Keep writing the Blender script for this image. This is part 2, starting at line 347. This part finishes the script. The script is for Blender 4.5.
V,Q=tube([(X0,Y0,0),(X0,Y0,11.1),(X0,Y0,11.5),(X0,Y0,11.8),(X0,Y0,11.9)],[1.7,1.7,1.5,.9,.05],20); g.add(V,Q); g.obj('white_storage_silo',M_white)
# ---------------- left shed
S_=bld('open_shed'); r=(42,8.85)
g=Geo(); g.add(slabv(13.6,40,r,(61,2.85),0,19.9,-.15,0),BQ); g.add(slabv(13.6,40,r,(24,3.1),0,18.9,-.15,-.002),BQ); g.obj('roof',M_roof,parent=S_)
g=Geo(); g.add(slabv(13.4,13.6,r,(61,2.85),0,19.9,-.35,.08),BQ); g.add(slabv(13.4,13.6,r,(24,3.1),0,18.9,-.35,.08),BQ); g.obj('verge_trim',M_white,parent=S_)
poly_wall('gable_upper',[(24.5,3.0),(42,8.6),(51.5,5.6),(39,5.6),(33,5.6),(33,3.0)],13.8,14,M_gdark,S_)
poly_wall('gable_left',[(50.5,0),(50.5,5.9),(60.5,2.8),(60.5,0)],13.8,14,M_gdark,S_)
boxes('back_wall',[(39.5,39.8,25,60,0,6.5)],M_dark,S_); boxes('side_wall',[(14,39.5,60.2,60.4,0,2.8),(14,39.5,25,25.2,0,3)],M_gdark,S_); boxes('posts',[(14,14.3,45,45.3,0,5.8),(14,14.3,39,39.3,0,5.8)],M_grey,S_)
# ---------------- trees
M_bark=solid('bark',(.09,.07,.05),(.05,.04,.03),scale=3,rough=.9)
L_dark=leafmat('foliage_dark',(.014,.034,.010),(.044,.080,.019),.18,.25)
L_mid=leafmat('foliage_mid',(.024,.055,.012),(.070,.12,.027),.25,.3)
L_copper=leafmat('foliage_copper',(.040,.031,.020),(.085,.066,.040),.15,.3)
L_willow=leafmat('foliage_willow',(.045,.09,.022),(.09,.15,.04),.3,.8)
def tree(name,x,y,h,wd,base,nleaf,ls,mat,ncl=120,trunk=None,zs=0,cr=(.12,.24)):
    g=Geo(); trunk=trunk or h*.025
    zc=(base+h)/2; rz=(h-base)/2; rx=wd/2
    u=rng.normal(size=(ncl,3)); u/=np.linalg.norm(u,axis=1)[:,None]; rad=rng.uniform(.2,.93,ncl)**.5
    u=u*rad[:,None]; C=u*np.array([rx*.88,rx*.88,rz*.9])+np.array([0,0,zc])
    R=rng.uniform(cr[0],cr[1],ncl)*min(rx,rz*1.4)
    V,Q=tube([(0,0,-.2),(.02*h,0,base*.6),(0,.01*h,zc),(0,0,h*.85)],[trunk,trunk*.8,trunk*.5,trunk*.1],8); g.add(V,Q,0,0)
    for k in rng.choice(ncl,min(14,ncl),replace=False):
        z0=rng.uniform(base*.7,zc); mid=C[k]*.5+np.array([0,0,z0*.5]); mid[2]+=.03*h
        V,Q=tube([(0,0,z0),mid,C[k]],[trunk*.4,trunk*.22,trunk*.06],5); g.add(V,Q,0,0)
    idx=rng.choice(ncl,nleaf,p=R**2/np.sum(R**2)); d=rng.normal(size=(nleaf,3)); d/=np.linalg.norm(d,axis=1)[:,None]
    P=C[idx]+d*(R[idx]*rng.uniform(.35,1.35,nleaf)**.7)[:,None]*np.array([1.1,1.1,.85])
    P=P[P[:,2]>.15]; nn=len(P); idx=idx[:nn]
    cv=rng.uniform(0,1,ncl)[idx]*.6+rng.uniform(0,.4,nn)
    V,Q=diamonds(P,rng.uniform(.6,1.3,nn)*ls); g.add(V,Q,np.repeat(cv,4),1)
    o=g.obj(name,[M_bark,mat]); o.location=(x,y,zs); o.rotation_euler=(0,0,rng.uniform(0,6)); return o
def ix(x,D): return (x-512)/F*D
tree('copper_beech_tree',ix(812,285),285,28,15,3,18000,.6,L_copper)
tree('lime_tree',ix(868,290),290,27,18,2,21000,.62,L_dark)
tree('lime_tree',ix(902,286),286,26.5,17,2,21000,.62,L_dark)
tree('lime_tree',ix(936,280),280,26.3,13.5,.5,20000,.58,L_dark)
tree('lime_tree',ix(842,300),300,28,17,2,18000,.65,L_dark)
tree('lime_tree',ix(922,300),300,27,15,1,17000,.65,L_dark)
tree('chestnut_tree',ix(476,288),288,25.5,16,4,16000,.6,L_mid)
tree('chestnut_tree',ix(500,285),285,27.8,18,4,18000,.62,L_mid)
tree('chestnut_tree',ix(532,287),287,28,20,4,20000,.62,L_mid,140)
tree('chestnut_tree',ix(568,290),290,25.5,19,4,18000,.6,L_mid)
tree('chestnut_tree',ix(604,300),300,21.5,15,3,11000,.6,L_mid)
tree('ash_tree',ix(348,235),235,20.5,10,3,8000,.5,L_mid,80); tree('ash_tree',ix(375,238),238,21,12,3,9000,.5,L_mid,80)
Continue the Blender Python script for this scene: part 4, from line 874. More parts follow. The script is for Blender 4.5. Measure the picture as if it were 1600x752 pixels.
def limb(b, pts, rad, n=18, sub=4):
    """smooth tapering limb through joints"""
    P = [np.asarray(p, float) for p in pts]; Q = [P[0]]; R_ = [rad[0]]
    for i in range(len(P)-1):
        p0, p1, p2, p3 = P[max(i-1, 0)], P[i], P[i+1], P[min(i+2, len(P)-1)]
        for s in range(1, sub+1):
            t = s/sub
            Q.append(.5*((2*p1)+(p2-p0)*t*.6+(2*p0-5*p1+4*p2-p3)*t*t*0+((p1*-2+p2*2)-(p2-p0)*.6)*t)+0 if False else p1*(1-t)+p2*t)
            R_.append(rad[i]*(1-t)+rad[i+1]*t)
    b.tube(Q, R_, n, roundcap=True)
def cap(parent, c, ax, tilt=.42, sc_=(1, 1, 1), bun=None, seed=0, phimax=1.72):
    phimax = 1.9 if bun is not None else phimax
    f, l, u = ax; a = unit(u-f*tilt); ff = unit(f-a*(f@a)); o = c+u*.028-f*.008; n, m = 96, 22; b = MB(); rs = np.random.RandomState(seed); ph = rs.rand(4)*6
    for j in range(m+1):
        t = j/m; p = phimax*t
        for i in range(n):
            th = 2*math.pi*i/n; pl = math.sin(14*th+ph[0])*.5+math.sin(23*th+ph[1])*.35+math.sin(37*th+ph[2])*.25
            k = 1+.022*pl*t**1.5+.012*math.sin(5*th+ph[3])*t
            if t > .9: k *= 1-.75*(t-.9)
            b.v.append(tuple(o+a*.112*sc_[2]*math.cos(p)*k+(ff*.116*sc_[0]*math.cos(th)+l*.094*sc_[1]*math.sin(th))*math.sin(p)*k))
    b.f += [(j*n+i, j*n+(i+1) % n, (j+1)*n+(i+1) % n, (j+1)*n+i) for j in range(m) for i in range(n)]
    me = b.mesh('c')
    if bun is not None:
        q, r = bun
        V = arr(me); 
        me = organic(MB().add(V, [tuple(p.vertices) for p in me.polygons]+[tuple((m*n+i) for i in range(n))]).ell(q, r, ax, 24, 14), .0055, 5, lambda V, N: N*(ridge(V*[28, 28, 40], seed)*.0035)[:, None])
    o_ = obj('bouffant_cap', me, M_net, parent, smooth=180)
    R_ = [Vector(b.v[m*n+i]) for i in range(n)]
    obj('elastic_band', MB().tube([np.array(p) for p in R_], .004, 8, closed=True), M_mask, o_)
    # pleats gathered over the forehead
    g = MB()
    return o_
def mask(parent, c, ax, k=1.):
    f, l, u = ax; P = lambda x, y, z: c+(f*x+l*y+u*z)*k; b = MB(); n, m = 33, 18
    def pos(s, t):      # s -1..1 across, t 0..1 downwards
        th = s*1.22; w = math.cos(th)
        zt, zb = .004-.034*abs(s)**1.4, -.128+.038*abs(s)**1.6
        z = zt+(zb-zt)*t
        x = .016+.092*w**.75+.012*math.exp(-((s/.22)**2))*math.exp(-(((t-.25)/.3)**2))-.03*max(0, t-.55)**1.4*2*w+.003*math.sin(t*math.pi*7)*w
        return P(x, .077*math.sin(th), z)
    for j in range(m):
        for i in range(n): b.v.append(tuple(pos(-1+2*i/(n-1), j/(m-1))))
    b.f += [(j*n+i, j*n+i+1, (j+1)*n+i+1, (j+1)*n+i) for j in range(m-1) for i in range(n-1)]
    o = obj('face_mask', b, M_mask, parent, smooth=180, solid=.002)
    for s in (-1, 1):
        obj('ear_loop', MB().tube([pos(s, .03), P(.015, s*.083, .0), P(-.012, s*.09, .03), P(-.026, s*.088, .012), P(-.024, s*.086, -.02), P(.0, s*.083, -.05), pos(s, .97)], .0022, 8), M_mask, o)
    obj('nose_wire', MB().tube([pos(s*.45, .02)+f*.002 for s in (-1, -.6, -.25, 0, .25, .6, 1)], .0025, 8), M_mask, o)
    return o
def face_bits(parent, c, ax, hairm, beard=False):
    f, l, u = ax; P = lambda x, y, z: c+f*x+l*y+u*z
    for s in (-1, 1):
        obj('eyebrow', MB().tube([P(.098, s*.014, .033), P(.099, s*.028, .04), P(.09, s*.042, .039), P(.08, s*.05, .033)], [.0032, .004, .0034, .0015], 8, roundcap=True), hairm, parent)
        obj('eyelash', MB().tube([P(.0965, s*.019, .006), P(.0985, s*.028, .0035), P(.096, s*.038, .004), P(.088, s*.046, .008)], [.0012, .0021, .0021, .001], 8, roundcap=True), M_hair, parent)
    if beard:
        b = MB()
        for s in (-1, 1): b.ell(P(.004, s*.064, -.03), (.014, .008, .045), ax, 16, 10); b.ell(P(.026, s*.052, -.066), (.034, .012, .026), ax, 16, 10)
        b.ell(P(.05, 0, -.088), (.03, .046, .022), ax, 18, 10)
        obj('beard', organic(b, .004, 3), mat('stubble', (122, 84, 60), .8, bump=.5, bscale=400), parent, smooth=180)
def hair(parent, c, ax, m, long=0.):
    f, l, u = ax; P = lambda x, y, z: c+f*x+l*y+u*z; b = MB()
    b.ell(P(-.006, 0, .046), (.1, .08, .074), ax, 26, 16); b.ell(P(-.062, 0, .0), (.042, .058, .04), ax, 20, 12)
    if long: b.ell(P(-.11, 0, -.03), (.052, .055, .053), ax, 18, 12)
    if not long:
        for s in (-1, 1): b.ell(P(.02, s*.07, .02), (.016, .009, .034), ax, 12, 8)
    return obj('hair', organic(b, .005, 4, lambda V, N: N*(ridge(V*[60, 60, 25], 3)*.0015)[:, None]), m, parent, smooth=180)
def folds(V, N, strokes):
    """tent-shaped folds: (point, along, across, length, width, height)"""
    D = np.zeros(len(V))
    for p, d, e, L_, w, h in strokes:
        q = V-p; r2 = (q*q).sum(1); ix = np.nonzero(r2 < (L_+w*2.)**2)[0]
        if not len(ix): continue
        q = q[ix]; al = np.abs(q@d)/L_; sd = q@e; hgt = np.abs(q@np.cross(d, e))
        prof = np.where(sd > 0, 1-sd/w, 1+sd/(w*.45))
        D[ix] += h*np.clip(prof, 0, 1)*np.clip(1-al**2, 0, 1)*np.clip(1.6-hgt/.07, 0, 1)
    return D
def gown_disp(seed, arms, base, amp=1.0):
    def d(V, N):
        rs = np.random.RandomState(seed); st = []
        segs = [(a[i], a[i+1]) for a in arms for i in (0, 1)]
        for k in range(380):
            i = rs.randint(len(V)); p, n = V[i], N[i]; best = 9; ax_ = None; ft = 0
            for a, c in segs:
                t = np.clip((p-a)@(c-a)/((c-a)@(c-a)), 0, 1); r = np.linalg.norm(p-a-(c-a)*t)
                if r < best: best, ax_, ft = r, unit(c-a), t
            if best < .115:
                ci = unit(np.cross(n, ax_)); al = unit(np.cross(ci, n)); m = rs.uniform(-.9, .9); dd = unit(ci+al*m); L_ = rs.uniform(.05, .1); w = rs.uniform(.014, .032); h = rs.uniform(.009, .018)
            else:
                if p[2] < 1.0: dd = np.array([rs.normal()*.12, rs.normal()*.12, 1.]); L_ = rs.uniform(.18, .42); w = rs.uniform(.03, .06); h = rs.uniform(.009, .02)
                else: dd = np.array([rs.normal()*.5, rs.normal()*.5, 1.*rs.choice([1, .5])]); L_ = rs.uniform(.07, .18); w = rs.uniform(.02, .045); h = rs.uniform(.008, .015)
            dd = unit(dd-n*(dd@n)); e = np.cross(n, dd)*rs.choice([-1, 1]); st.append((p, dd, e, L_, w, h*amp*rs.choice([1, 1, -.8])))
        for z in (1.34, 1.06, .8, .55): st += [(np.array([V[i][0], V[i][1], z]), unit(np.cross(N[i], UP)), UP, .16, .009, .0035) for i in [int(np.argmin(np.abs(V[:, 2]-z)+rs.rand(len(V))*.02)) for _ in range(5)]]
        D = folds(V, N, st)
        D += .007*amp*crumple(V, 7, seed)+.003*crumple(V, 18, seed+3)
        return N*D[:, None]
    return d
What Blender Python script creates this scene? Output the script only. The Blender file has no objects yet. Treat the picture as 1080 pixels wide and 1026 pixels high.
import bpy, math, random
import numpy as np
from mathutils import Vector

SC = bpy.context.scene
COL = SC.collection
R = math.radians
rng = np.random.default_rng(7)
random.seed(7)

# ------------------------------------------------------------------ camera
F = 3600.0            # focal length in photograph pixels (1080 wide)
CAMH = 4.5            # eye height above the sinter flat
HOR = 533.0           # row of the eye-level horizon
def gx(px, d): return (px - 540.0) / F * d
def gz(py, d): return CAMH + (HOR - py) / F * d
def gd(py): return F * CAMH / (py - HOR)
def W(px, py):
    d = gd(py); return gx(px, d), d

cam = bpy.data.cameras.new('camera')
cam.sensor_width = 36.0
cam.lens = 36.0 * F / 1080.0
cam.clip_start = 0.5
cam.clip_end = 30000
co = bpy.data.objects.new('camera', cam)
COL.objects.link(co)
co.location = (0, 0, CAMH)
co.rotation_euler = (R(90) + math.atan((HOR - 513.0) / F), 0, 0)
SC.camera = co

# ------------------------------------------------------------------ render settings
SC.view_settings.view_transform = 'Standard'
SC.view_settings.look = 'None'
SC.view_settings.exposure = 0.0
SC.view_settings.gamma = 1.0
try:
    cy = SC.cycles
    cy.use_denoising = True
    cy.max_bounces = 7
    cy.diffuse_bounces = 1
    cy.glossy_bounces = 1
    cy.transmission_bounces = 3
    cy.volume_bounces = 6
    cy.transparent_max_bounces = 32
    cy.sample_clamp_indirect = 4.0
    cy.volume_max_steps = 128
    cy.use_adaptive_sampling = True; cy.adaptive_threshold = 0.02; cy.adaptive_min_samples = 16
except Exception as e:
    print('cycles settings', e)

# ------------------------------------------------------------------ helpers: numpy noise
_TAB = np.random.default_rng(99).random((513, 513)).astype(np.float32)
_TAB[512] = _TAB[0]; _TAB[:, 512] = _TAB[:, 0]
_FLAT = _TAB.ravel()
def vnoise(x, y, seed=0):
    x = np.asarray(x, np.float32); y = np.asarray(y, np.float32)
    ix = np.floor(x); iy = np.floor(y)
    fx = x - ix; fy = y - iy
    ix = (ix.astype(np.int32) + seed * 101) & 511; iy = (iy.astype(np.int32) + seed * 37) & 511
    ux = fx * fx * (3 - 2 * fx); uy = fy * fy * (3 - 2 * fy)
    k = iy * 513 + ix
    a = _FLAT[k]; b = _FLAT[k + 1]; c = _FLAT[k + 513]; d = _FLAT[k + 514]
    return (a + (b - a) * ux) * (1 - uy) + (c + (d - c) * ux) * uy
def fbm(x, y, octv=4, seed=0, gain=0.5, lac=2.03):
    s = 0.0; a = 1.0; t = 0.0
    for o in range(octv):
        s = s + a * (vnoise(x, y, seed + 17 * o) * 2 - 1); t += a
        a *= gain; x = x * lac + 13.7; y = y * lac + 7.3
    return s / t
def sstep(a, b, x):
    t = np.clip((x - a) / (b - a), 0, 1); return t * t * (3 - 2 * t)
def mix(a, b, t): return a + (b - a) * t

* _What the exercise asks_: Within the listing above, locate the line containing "What Blender Python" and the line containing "from mathutils import Vector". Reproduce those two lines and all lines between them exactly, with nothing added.

* _Full answer_:
What Blender Python script creates this scene? Output the script only. The Blender file has no objects yet. Treat the picture as 1080 pixels wide and 1026 pixels high.
import bpy, math, random
import numpy as np
from mathutils import Vector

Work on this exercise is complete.